For the purposes of local government, Wymondham civil parish falls within the district of South Norfolk, returning five district councillors, one for each ward. The town as a whole returns one county councillor to Norfolk County Council – Joseph Mooney. Nationally, Wymondham is in the Mid Norfolk constituency and is therefore represented at Westminster by George Freeman.

In the town centre, there is a market cross, which is now used as a Tourist Information Centre and is owned by the Town Council. The original building was destroyed in the Great Fire of Wymondham in 1615; the present building was rebuilt between 1617-18 at a cost of £25-7-0d with funds loaned by local man, Philip Cullyer. The stilted building was like many others designed to protect valuable documents from both flood and vermin. According to T.F. Thistleton Dyer’s “English Folklore” [London, 1878], live rats were nailed by their tails to the side of the building by way of a deterrent. This bizarre superstition ended in 1902 after a child was bitten, later to die of blood-poisoning.

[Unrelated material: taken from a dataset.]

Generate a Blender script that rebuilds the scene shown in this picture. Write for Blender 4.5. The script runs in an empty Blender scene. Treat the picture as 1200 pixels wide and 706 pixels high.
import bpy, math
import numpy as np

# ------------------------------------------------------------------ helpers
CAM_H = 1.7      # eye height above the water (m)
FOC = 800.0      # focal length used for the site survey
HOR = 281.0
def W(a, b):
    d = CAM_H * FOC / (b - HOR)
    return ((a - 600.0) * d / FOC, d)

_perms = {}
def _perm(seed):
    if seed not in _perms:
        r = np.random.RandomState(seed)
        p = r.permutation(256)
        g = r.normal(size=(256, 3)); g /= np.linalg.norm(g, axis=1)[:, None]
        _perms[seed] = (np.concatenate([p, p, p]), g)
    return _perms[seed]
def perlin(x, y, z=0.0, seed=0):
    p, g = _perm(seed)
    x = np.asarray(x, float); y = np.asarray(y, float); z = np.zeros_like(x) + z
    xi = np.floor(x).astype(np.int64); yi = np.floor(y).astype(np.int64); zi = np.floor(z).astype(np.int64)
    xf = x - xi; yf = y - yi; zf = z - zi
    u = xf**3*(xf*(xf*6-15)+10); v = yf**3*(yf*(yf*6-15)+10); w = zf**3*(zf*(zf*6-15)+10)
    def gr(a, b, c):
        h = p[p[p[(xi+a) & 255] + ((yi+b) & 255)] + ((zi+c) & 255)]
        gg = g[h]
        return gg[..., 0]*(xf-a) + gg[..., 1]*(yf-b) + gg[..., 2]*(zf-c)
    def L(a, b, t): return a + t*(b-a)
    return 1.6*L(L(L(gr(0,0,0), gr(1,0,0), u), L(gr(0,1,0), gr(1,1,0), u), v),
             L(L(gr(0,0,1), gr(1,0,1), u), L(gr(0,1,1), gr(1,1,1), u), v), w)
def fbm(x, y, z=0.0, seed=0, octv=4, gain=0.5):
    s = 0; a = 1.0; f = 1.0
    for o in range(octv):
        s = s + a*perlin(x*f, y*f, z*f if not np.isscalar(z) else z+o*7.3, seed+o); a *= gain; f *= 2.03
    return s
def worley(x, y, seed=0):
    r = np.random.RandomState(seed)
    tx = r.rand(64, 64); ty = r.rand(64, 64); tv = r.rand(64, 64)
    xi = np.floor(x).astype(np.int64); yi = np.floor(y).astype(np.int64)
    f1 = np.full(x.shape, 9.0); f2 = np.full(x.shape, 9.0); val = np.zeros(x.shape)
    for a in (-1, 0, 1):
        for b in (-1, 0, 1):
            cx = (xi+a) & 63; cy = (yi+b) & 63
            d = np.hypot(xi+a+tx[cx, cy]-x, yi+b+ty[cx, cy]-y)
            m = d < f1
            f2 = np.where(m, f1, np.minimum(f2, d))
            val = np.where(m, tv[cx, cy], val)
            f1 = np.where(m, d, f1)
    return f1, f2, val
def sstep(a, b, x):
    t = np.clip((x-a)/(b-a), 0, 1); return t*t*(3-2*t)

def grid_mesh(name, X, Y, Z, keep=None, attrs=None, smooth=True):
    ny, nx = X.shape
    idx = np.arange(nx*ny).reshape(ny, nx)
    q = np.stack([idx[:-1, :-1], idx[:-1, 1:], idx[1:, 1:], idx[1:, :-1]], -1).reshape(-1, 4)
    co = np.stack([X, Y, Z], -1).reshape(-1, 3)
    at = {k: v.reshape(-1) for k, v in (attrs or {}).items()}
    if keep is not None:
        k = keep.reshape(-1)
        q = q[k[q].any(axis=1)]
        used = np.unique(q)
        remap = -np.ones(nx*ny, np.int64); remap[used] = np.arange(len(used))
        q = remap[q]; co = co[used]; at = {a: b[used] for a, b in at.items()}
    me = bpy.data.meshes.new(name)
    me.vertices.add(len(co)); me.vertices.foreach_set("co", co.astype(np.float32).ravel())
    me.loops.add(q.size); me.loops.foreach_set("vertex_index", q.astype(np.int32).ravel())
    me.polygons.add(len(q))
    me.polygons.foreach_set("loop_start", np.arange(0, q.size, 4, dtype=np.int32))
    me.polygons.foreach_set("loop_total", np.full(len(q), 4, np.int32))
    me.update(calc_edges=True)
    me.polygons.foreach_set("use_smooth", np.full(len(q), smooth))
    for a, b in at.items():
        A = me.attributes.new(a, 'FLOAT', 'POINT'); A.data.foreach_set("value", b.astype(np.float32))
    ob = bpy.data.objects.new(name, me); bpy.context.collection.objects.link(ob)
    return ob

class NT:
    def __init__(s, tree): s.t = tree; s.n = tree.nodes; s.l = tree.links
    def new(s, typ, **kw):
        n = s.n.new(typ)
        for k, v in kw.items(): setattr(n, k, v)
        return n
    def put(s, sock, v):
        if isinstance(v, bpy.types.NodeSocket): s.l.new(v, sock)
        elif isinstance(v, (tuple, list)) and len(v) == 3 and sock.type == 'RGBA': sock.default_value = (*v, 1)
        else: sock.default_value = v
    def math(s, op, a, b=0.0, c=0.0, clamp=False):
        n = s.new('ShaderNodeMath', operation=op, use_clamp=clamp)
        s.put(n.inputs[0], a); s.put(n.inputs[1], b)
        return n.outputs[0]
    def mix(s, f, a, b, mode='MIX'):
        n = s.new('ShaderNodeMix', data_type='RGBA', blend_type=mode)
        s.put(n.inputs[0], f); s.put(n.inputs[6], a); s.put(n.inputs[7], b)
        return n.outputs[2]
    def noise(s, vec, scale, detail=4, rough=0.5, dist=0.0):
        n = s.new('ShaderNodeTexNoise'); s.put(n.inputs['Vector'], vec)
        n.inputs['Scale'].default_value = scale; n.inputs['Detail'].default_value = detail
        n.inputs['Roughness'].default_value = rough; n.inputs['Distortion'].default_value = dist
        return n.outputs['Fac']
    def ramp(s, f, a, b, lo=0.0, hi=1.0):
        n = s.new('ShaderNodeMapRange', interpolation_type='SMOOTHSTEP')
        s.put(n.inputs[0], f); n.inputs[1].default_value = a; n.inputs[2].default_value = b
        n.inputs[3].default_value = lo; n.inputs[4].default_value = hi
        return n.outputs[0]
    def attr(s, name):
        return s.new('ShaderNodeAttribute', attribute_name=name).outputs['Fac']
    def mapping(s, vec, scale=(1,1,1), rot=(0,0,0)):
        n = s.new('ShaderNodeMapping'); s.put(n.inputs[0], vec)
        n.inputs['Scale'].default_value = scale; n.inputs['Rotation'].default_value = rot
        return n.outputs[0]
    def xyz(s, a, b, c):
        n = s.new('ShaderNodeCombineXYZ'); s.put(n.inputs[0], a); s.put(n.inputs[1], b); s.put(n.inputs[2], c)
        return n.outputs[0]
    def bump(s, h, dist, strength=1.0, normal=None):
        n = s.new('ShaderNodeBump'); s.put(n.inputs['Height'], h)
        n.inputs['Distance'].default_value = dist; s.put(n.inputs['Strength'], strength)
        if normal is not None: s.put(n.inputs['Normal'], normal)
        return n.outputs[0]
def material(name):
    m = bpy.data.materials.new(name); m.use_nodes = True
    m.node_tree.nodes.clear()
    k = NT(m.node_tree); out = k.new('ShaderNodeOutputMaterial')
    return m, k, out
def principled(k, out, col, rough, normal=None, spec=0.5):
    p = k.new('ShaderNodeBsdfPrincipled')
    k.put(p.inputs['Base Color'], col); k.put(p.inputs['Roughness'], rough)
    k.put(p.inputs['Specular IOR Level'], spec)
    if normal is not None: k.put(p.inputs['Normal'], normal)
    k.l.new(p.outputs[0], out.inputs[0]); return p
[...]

Wymondham Abbey is the Church of England parish church.

A large housing development has commenced in Wymondham near the Hethersett road. Construction of this housing estate began after much opposition and, more recently, plans for a new housing estate on a green-field site on the Wicklewood-side of Wymondham have been put forward. There is opposition to the development as wildlife may be damaged and the buildings will be on a flood plain.

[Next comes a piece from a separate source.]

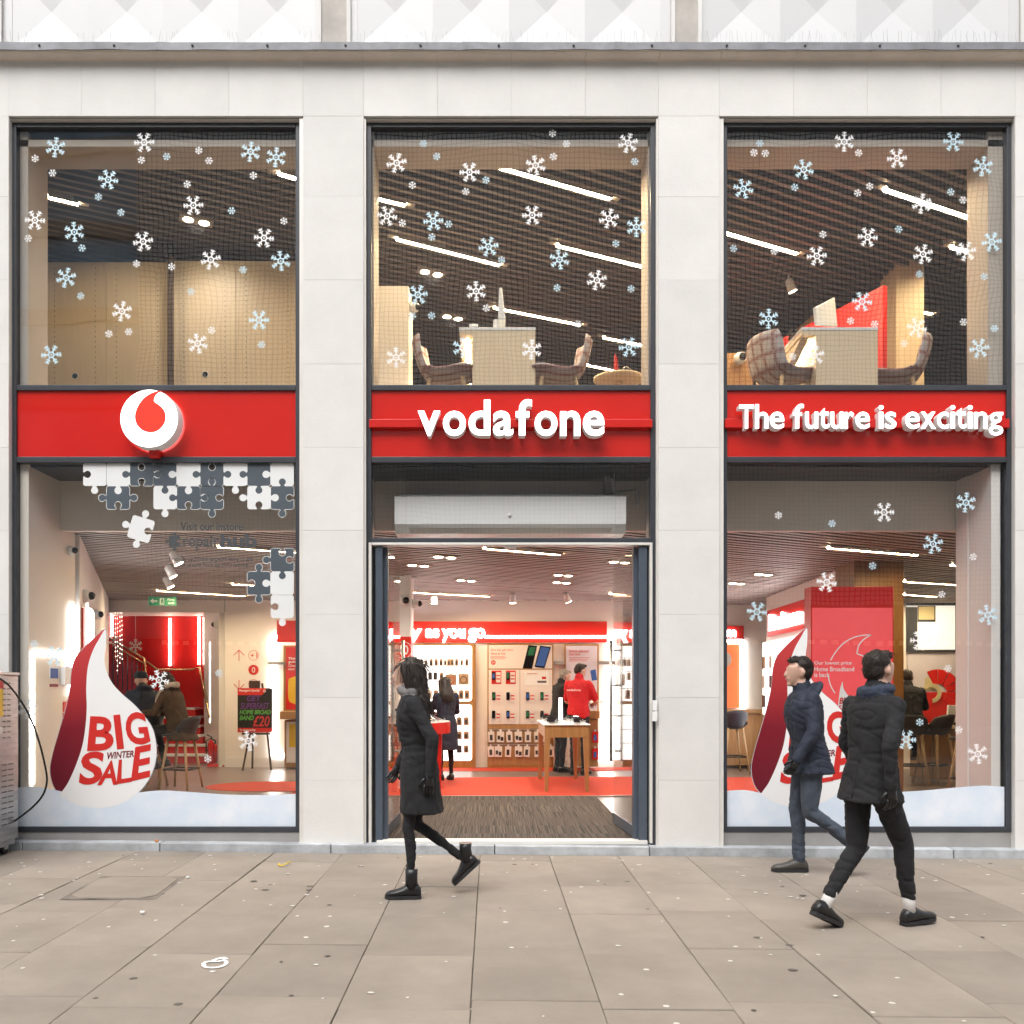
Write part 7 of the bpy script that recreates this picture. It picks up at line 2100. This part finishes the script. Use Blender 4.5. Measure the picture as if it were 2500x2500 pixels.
def shoe(b, ankle, toe_dir, L=0.27, pitch=0.0, boot=0.0, hgt=0.085):
    """shoe solid: heel under the ankle, toe along toe_dir (level unit vector), pitch raises the heel"""
    d = Vector(toe_dir).normalized(); sd = Vector((-d.y, d.x, 0)); up = Vector((0, 0, 1))
    d2 = d * math.cos(pitch) - up * math.sin(pitch); up2 = up * math.cos(pitch) + d * math.sin(pitch)
    base = Vector(ankle) - up2 * hgt - d2 * 0.06
    secs = [(-0.006, 0.026, 0.070), (0.015, 0.036, 0.100), (0.06, 0.040, 0.112), (0.105, 0.040, 0.100), (0.15, 0.044, 0.078), (0.195, 0.047, 0.064), (0.235, 0.042, 0.058), (0.262, 0.030, 0.048), (0.275, 0.012, 0.032)]
    k_ = L / 0.27; n = 12; V = []; Fc = []
    for x, w, h in secs:
        for q in range(n):
            a = 2 * math.pi * q / n
            yy = math.cos(a) * w; zz = 0.012 + (h - 0.012) * (0.5 + 0.5 * math.sin(a)) if math.sin(a) > -0.6 else 0.012
            V.append(base + d2 * x * k_ + sd * yy + up2 * zz)
    for i in range(len(secs) - 1):
        for q in range(n):
            a, b2 = i * n + q, i * n + (q + 1) % n
            Fc.append((a, b2, b2 + n, a + n))
    Fc.append(tuple(range(n))[::-1]); Fc.append(tuple((len(secs) - 1) * n + q for q in range(n)))
    up_b = MB().add(V, Fc, 0, True)
    if boot:
        up_b.tube([Vector(ankle) - up2 * 0.02, Vector(ankle) + up * boot * 0.6, Vector(ankle) + up * boot], [0.043, 0.042, 0.045], 14)
    # sole
    sol = MB(); P = []
    outline = [(-0.008, 0.024), (0.03, 0.038), (0.09, 0.037), (0.17, 0.047), (0.23, 0.043), (0.262, 0.028), (0.278, 0.0)]
    ring_ = [(x, w) for x, w in outline] + [(x, -w) for x, w in outline[-2::-1]]
    m = len(ring_)
    for z in (0.0, 0.024):
        for x, w in ring_: P.append(base + d2 * x * k_ + sd * w + up2 * z)
    sol.add(P, [tuple(range(m))[::-1], tuple(range(m, 2 * m))] + [(i, (i + 1) % m, (i + 1) % m + m, i + m) for i in range(m)])
    laces = MB()
    for q in range(4):
        x = 0.092 + 0.02 * q; z = 0.104 - 0.011 * q
        laces.tube([base + d2 * x * k_ - sd * 0.022 + up2 * (z - 0.008), base + d2 * (x + .005) * k_ + up2 * (z + 0.004), base + d2 * x * k_ + sd * 0.022 + up2 * (z - 0.008)], 0.003, 5)
    return up_b, sol, laces

def hand(wrist, dirv, palm_n, m, parent, s=1.0, curl=0.6):
    d = Vector(dirv).normalized(); n = Vector(palm_n); n = (n - d * n.dot(d)).normalized(); sd = d.cross(n)
    b = MB()
    w = Vector(wrist)
    b.tube([w - d * 0.02, w + d * 0.025, w + d * 0.075], [0.024 * s, 0.029 * s, 0.031 * s], 12)
    for k, (o, L_) in enumerate(((-0.028, 0.062), (-0.010, 0.075), (0.010, 0.07), (0.028, 0.055))):
        p0 = w + d * 0.082 + sd * o
        p1 = p0 + (d * math.cos(curl * .5) + n * math.sin(curl * .5)) * L_ * 0.45
        p2 = p1 + (d * math.cos(curl * 1.4) + n * math.sin(curl * 1.4)) * L_ * 0.35
        p3 = p2 + (d * math.cos(curl * 2.2) + n * math.sin(curl * 2.2)) * L_ * 0.3
        b.tube([p0 - d * 0.015, p0, p1, p2, p3], [0.010 * s, 0.010 * s, 0.009 * s, 0.008 * s, 0.006 * s], 8)
    t0 = w + d * 0.025 - sd * 0.03
    b.tube([t0, t0 + d * 0.03 - sd * 0.022 + n * 0.012, t0 + d * 0.06 - sd * 0.026 + n * 0.028], [0.013 * s, 0.011 * s, 0.008 * s], 8)
    return b.build('hand', m, parent)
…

Another much larger development of 3,000 homes has been proposed for the South of Wymondham and has attracted tremendous local opposition. A campaign group known as “Fight for Wymondham” has been formed by local residents to oppose this development, on the grounds that it will destroy Wymondham’s character as a historic market town and potentially overwhelm local services and pose a threat to wildlife.

The headquarters of Norfolk Constabulary are located in Wymondham.

The former town jail or bridewell now houses the Wymondham Heritage Museum.

The Wymondham railway station (voted Best Small Station in the 2006 National Rail Awards) possesses a piano showroom and a locally famous themed Brief Encounter restaurant. The latter featured in Mark Greenstreet’s 1996 comedy film ‘Caught In The Act’ which starred Sara Crowe, Annette Badland, Nadia Sawalha, Paul Shelly and Leslie Phillips. (N.B. ‘Brief Encounter’ was shot 250 miles away, using Carnforth railway station, Lancashire.) The whole site has been sympathetically restored by owner David Turner and also houses a small railway museum. The station was featured as the “Walmington-on-Sea” station in the popular BBC comedy series “Dad’s Army”. Wymondham station is the junction for the Mid-Norfolk Railway, although their trains, running 11.5 miles (19 km) north to Dereham operate from the separate Wymondham Abbey station. The town once had another station Spinks Lane, but this closed only a short time after opening in the 19th century.